There are a lot of different issues that a disabled person may come to face along the way, most of them being within their mind. It's very easy for people to fall into a vicious cycle of depression, anxiety, stress, and anger issues because of the lack of stimulation they are able to get from the world. But by taking part in social activities, this will promote all the good stimulants in the brain like endorphins, which leave a person feeling happy and even at times, euphoric.

Adaptive Sports

It would be silly to put a person with a disability into a group of able-bodied people, and ask them to get on with the activity, because it wouldn't be a fair playing field. How do you expect to have a fair match of football if one of the players isn't able to walk?

Adaptive sports (also known as disability sports or para sports) are essentially a sport that is played by all persons with some form of the same disability, whether that be physical or intellectual. A lot of the sports are very similar to all other able-bodied sports, the only difference being that they have been adapted to meet the person’s needs in terms of their disability.

Sports like this are usually split up into three different categories, people with a physical disability, people with an intellectual disability, and people who are deaf. Each category then has its own organisation that works with them to create competitive programs.

The History

Sports can play a big part in everyone's life, but it tends to be even more important to a person with a disability. It's something that they have to latch onto, something that distracts them from certain other areas in their lives, and makes them have a purpose and a positive factor to focus on. Sport is also an amazing form of rehabilitation, not only on the physical body, but also as a way of feeling accepted into society. Another amazing benefit, is that it teaches independence, and that is something that everyone wants to feel within themselves, but sadly a lot of people with a disability don't.

The amount of people that have a disability and are involved in some kind of sport is increasing all around the world as the years go on. Since the late 1980s, different organisations have been including athletes with disabilities in large sporting events (if not the largest!) such as The Olympics and Commonwealth Games. Having said that, there are many different sports that are practised outside of these formal events too, that are still largely popular around the world. These include wheelchair basketball, wheelchair dancing, swimming, and weightlifting, as we all many other activities people can join if they are physically or mentally disabled.

There are many more largely known disability sporting events around the world. Here is a little bit more information about them.

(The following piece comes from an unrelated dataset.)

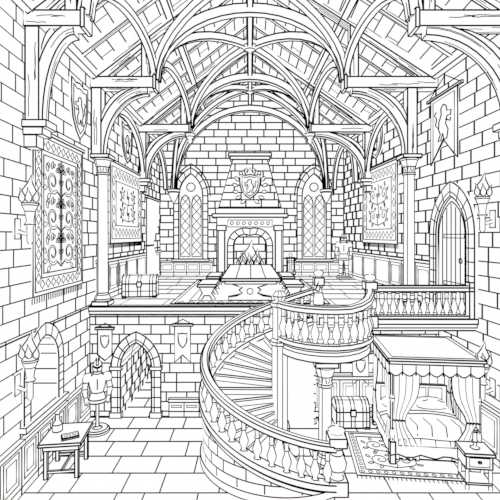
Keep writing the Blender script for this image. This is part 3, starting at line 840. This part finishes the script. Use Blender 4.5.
b.line(G[7],.9); b.line([(p[0],p[1],p[2]+.01) for p in G[6]],.7)
for k in range(5):
    x=-.7+k*.33; b.line([(x,-.9,.62),(x+.12,-.5,.675),(x+.05,-.1,.68)],.6)
b.done()
for i,x in enumerate((-.45,.42)):
    b=B('pillow_%d'%(i+1),BD); b.M=BM
    b.tube([(x-.38,.62,.76),(x-.34,.62,.76),(x-.2,.61,.78),(x,.6,.79),(x+.2,.61,.78),(x+.34,.62,.76),(x+.38,.62,.76)],[(.1,.03),(.2,.07),(.22,.12),(.23,.13),(.22,.12),(.2,.07),(.1,.03)],n=14,w=.9)
    b.line([(x-.25,.45,.89),(x-.1,.5,.91)],.6);b.line([(x+.3,.45,.87),(x+.15,.52,.9)],.6)
    b.done()
b=B('canopy',BD); b.M=BM
b.bx(-W2-.08,W2+.08,-L2-.08,L2+.08,HC,HC+.08); b.bx(-W2-.12,W2+.12,-L2-.12,L2+.12,HC+.08,HC+.14)
b.line([(-W2,-L2,HC+.145),(W2,-L2,HC+.145),(W2,L2,HC+.145),(-W2,L2,HC+.145)],.8,True)
def valance(P0,P1,n):
    P0=V(P0);P1=V(P1)
    for i in range(n):
        a=P0.lerp(P1,i/n);c=P0.lerp(P1,(i+1)/n); S=[a]
        for k in range(7): q=a.lerp(c,k/6); S.append(q+V((0,0,-.16-.1*math.sin(pi*k/6))))
        S.append(c); b.face(S,0,True,.8)
        e=a+V((0,0,-.16)); b.line([e,e+V((0,0,-.08))],1.2)
o=.09
valance((-W2-o,-L2-o,HC),(W2+o,-L2-o,HC),7);valance((-W2-o,-L2-o,HC),(-W2-o,L2+o,HC),6);valance((W2+o,-L2-o,HC),(W2+o,L2+o,HC),6)
b.done()
b=B('bed_curtains',BD); b.M=BM
drape(b,(-W2,-L2-.03,0),(-W2+.6,-L2-.03,0),.1,HC-.1,4,.035,.42,.45,anchor=0)
drape(b,(W2-.6,-L2-.03,0),(W2,-L2-.03,0),.1,HC-.1,4,.035,.42,.45,anchor=1)
drape(b,(-W2-.03,-L2+.05,0),(-W2-.03,-L2+.6,0),.12,HC-.1,3,.035,.42,.4,anchor=0)
drape(b,(-W2-.03,L2-.5,0),(-W2-.03,L2,0),.12,HC-.1,3,.035,.42,.4,anchor=1)
drape(b,(W2+.03,L2-.5,0),(W2+.03,L2,0),.12,HC-.1,3,.035,.42,.4,anchor=1)
drape(b,(-W2,L2+.06,0),(W2,L2+.06,0),.3,HC-.1,9,.03)
b.done()
b=B('bedside_rug')
PL0=Pl((3.6,9.75,0),(.995,-.1,0),(.1,.995,0),(0,0,1))
panel(b,PL0,rect(-1.15,1.4,-1.1,.85),0,.015,w=.9)
for m in(.08,.24): pline(b,PL0,rect(-1.15+m,1.4-m,-1.1+m,.85-m),.02,.8,True)
for i in range(14): x=-1.0+i*.17; pline(b,PL0,spiral(x,-.94,.045,1,0,n=6,r1=1),.02,.5,True)
for i in range(11): y=-.8+i*.15; pline(b,PL0,spiral(-.99,y,.045,1,0,n=6,r1=1),.02,.5,True)
for i in range(28): x=-1.15+i*.094; pline(b,PL0,[(x,-1.1),(x,-1.2)],.01,.6)
scrollwork(b,PL0,-.8,.4,-.75,.55,.02,.6)
b.done()
b=B('nightstand')
b.M=Matrix.Translation((4.75,8.45,0))@Matrix.Rotation(-.1,4,'Z')
b.bx(-.3,.3,-.25,.25,.72,.78); b.bx(-.26,.26,-.21,.21,.45,.72,w=.9)
b.line([(-.2,-.22,.5),(.2,-.22,.5),(.2,-.22,.68),(-.2,-.22,.68)],.7,True); b.box((0,-.23,.6),(.05,.03,.03),w=.8)
for sx in(-.23,.23):
    for sy in(-.18,.18): b.lathe((sx,sy,0),[(.025,0),(.035,.06),(.02,.12),(.035,.25),(.025,.4),(.04,.5)],n=8,w=.8)
b.bx(-.25,.25,-.2,.2,.12,.16,w=.8)
b.done()
b=B('candlestick'); b.lathe((4.75,8.45,.79),[(.09,0),(.08,.02),(.025,.04),(.025,.12),(.06,.14),(.035,.15),(.033,.32),(.0,.33)],n=10,rings=(0,4)); flame(b,(4.75,8.45,1.12),.15,.7); b.done()
# ------------------------------------------------------------------ light, world, camera
w=bpy.data.worlds.new('World'); sc.world=w; w.use_nodes=True
w.node_tree.nodes['Background'].inputs[0].default_value=(1,1,1,1)
l=bpy.data.lights.new('added_light','AREA'); l.energy=200; l.size=4; lo=bpy.data.objects.new('added_light',l); lo.location=(0,12,9); sc.collection.objects.link(lo)  # added area lamp, no fixture behind it; self-lit surfaces show none of it
cd=bpy.data.cameras.new('camera'); cd.lens=28.8; cd.sensor_width=36; cd.shift_y=-0.03
co=bpy.data.objects.new('camera',cd); co.location=CAM; co.rotation_euler=(pi/2,0,0); sc.collection.objects.link(co); sc.camera=co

Disability Commonwealth Games

For the first time in 2002, a selection of Para-Sports were added to the fully inclusive sports program that was held in Manchester. Twenty different countries were sent there with their best athletes (both male and female) who had a disability, and were able to compete in ten different events across five sports, which were swimming, lawn bowls, athletics, weightlifting, and table tennis.

Disabled Veterans

There is a sports program that dedicates its time to anyone that has been injured during the war and is now disabled because of it. It's called The U.S. Department of Veterans Affairs' Adaptive Sports, otherwise known as the VA. They are an organisation that encourages veterans to participate in sports programs that are held across the country.

Deaflympics

This is held in the summer and the winter time, and it is amongst the world's fastest growing sports events. Sports that are included (to name a few) are golf, basketball, football, and bowling. It works on a whole other kind of basis as the other organisations because things can't be guided by sound.

Special Olympics

This is catered to people that have an intellectual disability. This first began in 1968 (although the concept was first made in 1962), and is a large event that is held within the world. Many people have been a part of making this happen, beginning with Eunice Kennedy Shriver when she started a day camp at her home for people with these types of disabilities. And names like Saud bin Saqr al Qasimi have been mentioned over time for hosting such a big ceremony for this sport.

Paralympic Games

This is a multi-sport event for athletes that have physical disabilities, mental disabilities, and sensorial disabilities. This covers a large spectrum of people with some form of disability, giving every kind of athlete a chance to participate. The Paralympic Games are held straight after the Olympic Games have taken place, every four years.